映画評「真紅の文字」

※ネタバレが含まれている場合があります

[製作国]アメリカ  [原題]THE SCARLET LETTER  [製作・配給]メトロ=ゴールドウィン=メイヤー(MGM)

[監督・製作]ヴィクトル・シェーストレーム  [原作]ナサニエルホーソン  [脚色]フランシス・マリオン  [撮影]ヘンドリック・サートフ  [編集]ヒュー・ウィン  [美術]セドリック・ギボンズシドニー・ウルマン

[出演]リリアン・ギッシュ、ラース・ハンソン、ヘンリー・B・ウォルソール、カール・デイン、ウィリアム・H・トゥーカー

 夫が行方不明になったヘスターは、恋に落ちた牧師との間の子供を生む。戒律が厳しい清教徒の町であるボストンではヘスターの行為は許されることではなく、ヘスターは姦淫を意味する「A」の文字を服に縫い付けて生きていくことを命じられる。

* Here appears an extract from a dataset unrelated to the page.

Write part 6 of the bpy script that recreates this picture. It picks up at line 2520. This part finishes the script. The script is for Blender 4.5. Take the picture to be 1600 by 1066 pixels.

 キリスト教徒からの反対を恐れて製作をためらう会社側を説得するために、ギッシュ自らが市民団体などと交渉して製作にこぎつけたというだけあって、ギッシュは(他の作品と同じように)見事な演技を見せてくれる。よく考えると、主人公のヘスターは自分から牧師を誘惑する女性であり、これまでギッシュが演じてきたヒロインがどちらかというと受身で不幸に巻き込まれていくのに対して、積極的に行動するタイプの女性である。ギッシュはこれまでとは少し違うタイプの女性を、時には艶かしく、時にはあどけなく、時には決然と演じてみせる。町を出ることを牧師と相談するシーンで、髪をほどいたギッシュの姿には上に挙げた全てがある。これまでにはなかったギッシュがそこにはいる。

 公開当時33歳だったリリアン・ギッシュは、それまでの可憐な少女役にはない役柄で、その演技力の確かさを見せつける。164センチの身長は決して低くはないのだが、なぜかギッシュは非常に小柄に見える。小柄に見える体に秘めた意思の強さは、見る者の胸を打つに十分だ。

 シェーストレームの演出もまた見事だ。閉鎖的なボストンの町(ロケはカリフォルニアで行われている)を描写しつつ、自然の中に自由な匂いも漂わせる。ヘスターと牧師が恋に落ちていくシーンが見事だ。画面奥へと歩いていく牧師をヘスターが追いかける。カメラは途中まで2人の様子を移動撮影で追うものの、途中で止まる。並んで歩くヘスターと牧師の姿は、道が曲がっているために木陰に一瞬隠れて、私たちの目から消える。すぐに現れた2人は手をつないでいる。

 スウェーデンからやって来た監督のヴィクトル・シェーストレームは、ハリウッドでは力を発揮できなかったと言われている。だが、ギッシュ主演作であるこの作品と「風」(1928)は成功作だったと言われている。それは、リリアン・ギッシュという女優を得たことと、ギッシュの映画作りに対する情熱と、それを実現させるだけのギッシュの人気がそうさせたのだろう。

 フランシス・マリオンの脚色は、ホーソンによる原作をギッシュ演じるヘスターの愛の物語へと単純化し、それによって映画としての成功に導いているように思われる。マリオンの脚色が最も成功していると感じたシーンがある。それは、子供を産んだヘスターが、多くの人々に囲まれて断罪されるシーンだ。そこで牧師はヘスターに父親の名前を明かすようにと言う。だが、ヘスターは父親を愛しているからと言って断固拒否する。ヘスターは大勢の人々の前で、牧師への愛を大声で叫んでいる。だが、それを知っているのは、2人だけだ。そこには多くの町の人々がいるにも関わらず、世界は一瞬だけ二人だけのものとなっている。

 ヘスターの牧師への変わらぬ愛の物語である一方で、牧師の罪の意識の物語でもあることは忘れてはならないだろう。弱さから自分がヘスターの父親だと名乗れず、その罪の意識から自らの体に焼きゴテで刻印する(モノクロで分からないが、牧師が皮膚に焼き付けた痕は、赤いことだろう)。ヘスターが愛の力を信じる正統的なメロドラマのヒロインだとしたら、牧師は原作の持つ罪悪や神といったテーマを映画にもたらす役柄といえる。リリアン・ギッシュは当時大スターであった。ラース・ハンソンもスターだったとはいえ、ギッシュの名声と比べると子供のようなものである。そんなこともあり、ラース・ハンソンが演じた牧師の役柄は決して大きくなく、テーマも膨らんでいるわけではないが、映画に確実に刻印されている。

 この作品が、埋もれているのはもったいない。「真紅の文字」は、サイレント期を代表する女優の1人と、サイレント期を代表する監督の1人が、古典を題材にして作られた、名実共に「クラシック映画」である。